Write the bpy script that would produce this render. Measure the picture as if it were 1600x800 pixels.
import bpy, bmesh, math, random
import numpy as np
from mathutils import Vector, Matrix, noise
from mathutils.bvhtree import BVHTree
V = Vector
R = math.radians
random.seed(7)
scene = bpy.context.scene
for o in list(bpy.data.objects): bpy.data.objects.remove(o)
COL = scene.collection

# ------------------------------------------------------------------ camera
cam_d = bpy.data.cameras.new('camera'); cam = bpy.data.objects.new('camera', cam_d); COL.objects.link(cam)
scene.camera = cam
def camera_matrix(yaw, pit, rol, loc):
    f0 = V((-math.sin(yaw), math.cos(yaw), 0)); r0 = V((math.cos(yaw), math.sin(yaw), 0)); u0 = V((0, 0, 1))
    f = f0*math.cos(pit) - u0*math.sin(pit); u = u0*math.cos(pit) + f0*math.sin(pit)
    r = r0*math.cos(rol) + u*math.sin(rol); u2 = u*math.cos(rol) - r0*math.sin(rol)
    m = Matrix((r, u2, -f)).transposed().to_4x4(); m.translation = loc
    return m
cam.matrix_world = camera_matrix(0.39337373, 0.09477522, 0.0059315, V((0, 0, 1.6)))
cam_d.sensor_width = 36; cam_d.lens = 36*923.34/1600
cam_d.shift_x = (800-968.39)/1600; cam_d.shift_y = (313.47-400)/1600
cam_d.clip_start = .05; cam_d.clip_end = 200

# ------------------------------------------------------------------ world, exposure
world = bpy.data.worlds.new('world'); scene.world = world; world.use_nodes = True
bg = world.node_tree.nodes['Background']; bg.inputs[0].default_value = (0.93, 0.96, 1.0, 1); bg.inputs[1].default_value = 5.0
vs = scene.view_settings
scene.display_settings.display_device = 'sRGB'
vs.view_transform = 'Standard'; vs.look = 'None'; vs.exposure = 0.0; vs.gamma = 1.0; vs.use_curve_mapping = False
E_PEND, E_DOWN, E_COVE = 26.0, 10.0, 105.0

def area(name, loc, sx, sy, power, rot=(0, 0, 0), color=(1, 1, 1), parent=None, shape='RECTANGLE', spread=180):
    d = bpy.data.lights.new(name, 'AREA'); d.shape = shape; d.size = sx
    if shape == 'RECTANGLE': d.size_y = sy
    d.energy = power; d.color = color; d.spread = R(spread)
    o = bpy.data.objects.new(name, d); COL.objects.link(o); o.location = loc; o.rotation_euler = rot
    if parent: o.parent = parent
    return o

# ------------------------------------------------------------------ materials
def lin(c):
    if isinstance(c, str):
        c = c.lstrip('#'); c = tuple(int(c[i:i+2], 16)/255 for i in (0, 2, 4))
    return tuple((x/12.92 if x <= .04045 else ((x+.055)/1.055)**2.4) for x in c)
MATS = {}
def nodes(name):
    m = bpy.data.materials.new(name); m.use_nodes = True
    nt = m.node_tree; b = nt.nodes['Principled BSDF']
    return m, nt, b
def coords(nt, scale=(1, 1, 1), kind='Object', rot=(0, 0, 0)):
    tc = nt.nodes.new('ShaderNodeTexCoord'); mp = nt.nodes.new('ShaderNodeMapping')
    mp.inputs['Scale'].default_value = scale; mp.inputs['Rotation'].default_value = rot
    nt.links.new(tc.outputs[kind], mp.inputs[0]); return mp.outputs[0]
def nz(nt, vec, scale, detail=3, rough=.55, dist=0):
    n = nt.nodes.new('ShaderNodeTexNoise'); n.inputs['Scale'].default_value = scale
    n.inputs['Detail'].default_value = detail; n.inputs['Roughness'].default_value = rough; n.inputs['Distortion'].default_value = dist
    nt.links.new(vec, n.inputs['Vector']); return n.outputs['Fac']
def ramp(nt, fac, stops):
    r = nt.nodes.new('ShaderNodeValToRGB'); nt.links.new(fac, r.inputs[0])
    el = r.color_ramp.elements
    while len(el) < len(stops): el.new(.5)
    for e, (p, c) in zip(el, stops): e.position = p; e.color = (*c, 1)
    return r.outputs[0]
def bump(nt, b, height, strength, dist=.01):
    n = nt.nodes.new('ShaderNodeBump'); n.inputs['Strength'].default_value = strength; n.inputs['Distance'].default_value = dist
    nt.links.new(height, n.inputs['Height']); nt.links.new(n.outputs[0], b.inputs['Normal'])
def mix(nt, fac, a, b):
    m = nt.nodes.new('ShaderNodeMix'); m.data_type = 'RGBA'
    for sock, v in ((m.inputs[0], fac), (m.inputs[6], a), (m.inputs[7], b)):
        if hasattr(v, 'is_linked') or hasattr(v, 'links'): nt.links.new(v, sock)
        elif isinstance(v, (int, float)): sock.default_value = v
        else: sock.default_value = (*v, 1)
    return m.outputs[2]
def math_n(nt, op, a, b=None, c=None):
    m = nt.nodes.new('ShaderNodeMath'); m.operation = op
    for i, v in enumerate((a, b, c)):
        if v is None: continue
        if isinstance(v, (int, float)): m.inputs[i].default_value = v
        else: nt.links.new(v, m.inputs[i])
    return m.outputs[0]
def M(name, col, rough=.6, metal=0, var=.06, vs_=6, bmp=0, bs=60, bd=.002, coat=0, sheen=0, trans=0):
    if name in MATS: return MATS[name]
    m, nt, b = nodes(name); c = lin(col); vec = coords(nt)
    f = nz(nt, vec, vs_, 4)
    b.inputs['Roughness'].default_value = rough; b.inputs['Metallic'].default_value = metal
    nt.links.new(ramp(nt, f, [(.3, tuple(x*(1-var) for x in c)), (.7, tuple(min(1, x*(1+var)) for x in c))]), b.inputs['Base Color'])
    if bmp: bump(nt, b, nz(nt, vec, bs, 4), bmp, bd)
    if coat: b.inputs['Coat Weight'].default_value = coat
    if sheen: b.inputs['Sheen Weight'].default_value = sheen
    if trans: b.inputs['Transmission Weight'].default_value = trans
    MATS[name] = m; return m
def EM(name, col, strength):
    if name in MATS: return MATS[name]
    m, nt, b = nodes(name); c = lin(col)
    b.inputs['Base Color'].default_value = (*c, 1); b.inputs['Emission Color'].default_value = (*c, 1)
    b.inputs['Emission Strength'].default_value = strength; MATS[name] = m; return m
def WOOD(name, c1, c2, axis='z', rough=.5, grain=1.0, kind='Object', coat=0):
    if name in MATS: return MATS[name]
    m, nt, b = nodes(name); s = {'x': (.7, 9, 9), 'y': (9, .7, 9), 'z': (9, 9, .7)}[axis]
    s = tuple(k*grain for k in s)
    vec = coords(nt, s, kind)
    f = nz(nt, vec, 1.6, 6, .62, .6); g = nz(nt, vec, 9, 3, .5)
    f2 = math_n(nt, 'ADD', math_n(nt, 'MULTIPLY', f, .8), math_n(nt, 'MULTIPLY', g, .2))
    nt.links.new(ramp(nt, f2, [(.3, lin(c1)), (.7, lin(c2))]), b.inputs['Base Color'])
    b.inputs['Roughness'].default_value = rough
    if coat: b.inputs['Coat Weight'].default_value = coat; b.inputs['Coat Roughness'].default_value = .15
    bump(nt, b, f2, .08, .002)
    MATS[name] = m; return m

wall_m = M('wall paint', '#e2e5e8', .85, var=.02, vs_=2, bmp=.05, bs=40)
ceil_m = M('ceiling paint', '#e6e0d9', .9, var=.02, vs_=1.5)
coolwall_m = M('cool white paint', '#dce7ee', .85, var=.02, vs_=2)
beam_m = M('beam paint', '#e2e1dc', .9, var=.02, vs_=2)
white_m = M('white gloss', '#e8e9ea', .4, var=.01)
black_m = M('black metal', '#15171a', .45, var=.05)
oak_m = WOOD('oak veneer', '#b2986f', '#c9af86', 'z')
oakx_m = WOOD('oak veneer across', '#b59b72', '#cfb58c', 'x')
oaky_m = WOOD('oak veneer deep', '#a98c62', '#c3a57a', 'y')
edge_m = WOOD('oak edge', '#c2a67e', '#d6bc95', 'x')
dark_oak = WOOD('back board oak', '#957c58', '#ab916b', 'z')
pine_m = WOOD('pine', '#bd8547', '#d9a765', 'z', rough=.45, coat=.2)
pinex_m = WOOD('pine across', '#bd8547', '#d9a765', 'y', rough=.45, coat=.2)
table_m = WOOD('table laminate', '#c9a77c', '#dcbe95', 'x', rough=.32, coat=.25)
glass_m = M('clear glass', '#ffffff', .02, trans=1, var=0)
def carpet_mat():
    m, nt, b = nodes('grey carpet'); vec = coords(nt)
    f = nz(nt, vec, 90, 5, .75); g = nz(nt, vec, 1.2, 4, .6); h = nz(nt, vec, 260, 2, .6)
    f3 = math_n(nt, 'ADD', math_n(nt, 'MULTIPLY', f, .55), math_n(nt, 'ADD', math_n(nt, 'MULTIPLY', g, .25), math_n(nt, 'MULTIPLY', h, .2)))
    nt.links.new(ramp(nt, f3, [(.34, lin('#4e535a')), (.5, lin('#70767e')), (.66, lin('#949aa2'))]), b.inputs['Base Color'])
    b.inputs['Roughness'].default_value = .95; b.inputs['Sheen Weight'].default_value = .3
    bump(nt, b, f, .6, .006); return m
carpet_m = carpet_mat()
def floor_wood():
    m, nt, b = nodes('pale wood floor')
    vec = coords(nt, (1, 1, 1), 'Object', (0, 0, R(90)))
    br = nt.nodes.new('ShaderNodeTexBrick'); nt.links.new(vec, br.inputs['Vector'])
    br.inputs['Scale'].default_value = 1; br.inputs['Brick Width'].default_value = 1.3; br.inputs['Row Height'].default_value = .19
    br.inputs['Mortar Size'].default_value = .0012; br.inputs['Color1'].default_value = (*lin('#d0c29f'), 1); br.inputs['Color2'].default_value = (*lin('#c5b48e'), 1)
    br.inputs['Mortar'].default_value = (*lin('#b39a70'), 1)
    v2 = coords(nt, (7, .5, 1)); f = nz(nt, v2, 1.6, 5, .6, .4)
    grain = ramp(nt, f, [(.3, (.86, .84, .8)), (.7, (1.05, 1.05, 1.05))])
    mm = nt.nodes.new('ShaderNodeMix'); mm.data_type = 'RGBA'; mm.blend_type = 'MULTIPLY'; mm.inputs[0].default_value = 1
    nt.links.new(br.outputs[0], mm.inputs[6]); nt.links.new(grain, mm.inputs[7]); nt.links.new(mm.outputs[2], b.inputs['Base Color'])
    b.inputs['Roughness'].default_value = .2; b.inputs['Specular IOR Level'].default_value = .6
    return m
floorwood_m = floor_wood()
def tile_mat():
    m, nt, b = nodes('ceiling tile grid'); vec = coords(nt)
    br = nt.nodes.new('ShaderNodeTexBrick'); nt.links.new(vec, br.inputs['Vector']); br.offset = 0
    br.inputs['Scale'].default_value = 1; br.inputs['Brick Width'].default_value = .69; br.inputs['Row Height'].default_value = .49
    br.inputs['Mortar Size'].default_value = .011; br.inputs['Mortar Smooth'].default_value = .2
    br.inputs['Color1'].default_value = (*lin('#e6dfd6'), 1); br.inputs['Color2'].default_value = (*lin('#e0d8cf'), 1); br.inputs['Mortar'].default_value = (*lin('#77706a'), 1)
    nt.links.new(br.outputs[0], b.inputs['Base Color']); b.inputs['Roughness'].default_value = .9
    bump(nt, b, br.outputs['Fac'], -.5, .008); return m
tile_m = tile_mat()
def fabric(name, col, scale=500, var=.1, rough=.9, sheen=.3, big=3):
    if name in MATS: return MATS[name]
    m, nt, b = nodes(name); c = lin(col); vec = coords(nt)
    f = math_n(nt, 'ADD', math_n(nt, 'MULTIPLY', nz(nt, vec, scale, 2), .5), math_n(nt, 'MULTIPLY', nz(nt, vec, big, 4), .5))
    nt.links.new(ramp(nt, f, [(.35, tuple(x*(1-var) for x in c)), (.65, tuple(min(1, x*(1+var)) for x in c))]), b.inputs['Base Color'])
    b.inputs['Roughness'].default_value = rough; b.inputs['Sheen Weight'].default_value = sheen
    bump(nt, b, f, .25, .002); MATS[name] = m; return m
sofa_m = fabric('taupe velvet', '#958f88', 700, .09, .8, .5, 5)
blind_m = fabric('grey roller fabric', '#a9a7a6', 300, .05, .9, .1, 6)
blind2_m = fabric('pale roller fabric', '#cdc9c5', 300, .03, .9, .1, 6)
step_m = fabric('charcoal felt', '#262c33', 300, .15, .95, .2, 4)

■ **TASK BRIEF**
Begin with the first line of the listing and copy exactly through the line that contains "COL = scene.collection", please, keeping both ends and leaving out everything after.

■ **TASK RESPONSE**
Write the bpy script that would produce this render. Measure the picture as if it were 1600x800 pixels.
import bpy, bmesh, math, random
import numpy as np
from mathutils import Vector, Matrix, noise
from mathutils.bvhtree import BVHTree
V = Vector
R = math.radians
random.seed(7)
scene = bpy.context.scene
for o in list(bpy.data.objects): bpy.data.objects.remove(o)
COL = scene.collection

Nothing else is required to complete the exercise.